それだけでも画期的なことだが、「ディープシークV3」というこのシステムの開発チームが語ったのは、さらに画期的な一歩だった。同技術の構築手法を説明した研究論文の中でディープシークのエンジニアは、有力AI企業がシステムの訓練に使っている高度なコンピューターチップより、はるかに少ない数の半導体で開発を成し遂げたと述べたのだ。

AI開発競争の一般常識が崩壊

こうした半導体は、アメリカと中国の間で緊迫する技術競争の中心にあるものだ。アメリカ政府は、世界的なAI競争における優位性を維持しようと、中国などの競合国に対し、シリコンバレー企業エヌビディアが製造しているような高性能チップの販売数を制限しようとしている。

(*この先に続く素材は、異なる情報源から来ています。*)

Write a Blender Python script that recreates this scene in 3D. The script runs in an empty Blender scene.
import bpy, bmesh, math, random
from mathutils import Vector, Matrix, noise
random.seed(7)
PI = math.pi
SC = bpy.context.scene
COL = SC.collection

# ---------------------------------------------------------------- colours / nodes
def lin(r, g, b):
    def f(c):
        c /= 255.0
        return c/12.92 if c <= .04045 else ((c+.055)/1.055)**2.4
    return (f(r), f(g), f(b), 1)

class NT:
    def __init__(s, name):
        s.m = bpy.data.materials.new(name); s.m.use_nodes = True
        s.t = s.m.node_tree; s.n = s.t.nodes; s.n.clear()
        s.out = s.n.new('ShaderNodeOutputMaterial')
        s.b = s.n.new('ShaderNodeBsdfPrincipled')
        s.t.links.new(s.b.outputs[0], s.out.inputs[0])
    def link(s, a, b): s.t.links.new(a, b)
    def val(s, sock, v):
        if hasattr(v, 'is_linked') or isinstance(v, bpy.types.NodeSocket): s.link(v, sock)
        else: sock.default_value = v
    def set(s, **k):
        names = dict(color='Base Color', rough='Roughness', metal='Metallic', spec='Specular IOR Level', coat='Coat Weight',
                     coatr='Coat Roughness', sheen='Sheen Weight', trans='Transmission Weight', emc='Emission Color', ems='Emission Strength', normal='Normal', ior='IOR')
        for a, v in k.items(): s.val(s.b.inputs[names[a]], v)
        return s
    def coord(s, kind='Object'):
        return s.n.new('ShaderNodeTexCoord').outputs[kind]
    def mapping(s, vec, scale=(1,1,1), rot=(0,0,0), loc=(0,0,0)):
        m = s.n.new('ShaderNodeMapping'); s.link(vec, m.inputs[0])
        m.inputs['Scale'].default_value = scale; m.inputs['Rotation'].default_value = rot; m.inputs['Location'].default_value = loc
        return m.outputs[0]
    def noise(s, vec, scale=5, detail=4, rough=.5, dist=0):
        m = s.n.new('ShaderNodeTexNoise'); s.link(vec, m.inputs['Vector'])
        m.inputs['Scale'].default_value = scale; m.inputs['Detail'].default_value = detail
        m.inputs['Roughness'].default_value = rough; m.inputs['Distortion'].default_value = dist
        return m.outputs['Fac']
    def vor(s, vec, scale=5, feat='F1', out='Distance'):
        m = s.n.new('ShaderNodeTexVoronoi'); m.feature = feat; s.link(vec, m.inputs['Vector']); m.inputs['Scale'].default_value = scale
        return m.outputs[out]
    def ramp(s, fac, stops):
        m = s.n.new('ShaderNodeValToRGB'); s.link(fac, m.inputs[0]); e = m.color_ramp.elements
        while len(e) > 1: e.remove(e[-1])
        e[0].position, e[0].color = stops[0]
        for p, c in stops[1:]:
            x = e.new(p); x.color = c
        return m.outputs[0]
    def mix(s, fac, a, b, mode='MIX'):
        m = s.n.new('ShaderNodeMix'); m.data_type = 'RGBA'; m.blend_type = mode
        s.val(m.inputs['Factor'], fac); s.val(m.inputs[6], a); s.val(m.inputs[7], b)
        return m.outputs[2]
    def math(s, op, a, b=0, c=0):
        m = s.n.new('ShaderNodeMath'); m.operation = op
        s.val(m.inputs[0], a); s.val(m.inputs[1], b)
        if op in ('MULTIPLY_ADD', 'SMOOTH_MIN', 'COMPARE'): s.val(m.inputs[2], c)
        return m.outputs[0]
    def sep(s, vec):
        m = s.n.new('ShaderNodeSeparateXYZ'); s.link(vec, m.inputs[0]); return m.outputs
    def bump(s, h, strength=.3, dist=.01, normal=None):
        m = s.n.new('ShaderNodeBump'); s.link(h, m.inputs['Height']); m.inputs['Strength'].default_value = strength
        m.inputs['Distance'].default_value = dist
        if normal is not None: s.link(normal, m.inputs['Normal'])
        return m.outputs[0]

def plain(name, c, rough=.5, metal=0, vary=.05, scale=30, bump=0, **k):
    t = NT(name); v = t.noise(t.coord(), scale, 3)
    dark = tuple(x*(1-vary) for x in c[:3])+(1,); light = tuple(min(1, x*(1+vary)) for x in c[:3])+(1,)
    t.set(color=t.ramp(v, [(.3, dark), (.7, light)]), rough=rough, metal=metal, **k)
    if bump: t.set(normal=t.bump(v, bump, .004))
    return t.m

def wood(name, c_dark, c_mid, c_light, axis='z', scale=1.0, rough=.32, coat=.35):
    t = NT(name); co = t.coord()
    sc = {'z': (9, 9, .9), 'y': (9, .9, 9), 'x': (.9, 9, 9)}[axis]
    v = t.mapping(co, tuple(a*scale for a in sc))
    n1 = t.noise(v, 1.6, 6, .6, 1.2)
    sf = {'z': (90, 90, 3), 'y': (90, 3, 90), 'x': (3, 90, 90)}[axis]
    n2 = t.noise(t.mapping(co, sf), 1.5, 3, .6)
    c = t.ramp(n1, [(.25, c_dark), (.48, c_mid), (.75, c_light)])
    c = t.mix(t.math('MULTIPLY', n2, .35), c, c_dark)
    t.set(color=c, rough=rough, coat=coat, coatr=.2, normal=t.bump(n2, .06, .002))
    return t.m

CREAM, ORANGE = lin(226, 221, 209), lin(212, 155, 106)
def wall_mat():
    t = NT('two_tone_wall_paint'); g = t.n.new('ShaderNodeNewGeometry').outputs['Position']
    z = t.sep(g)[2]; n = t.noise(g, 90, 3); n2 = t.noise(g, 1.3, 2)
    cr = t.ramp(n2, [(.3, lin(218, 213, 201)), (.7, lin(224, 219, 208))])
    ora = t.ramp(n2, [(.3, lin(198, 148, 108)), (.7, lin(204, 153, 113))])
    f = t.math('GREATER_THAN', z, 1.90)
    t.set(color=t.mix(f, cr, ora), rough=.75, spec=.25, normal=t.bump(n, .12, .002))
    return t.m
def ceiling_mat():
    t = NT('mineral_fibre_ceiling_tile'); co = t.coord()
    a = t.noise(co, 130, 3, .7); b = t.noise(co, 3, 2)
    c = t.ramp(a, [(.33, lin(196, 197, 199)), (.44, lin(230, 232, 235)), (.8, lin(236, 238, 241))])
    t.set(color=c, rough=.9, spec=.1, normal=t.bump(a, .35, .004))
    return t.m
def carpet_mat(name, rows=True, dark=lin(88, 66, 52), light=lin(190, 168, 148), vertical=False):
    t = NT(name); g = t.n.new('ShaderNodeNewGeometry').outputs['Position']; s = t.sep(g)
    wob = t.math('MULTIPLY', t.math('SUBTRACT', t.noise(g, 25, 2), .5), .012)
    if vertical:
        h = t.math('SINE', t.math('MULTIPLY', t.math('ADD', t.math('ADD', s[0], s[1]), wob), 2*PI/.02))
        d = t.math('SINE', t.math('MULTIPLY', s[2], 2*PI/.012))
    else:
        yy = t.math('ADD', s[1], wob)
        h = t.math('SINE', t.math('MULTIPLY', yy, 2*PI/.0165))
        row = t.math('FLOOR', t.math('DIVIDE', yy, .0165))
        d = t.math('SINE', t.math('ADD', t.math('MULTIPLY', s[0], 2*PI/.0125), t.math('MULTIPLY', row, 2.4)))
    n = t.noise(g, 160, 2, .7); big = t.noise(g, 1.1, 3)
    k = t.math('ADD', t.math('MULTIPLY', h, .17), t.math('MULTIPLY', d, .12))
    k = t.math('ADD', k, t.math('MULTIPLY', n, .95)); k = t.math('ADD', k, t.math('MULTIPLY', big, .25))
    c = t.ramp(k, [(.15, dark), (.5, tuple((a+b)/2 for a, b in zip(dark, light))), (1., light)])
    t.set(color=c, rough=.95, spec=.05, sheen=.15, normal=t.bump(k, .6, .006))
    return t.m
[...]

だが、ディープシークのAIの性能は、アメリカ政府の貿易規制が意図せぬ結果をもたらしているのではないかという疑問を投げかける。アメリカの規制によって中国の研究者たちは創意工夫を強いられ、ネット上で自由に使えるさまざまなツールを駆使するようになっているためだ。

アメリカのAI企業が使用しているベンチマークテストの結果によれば、ディープシークのチャットボットは、市場に出回っているどんな製品にも負けない能力で質問に答え、論理問題を解き、自身でコンピュータープログラムを作成した。

しかも、そうした性能は安く生み出されており、「最先端AIシステムの開発費用をまかなえるのは(いずれもアメリカを拠点とする)ハイテク業界の最大手企業だけだ」という一般的に広まっている見解が揺らぐことになった。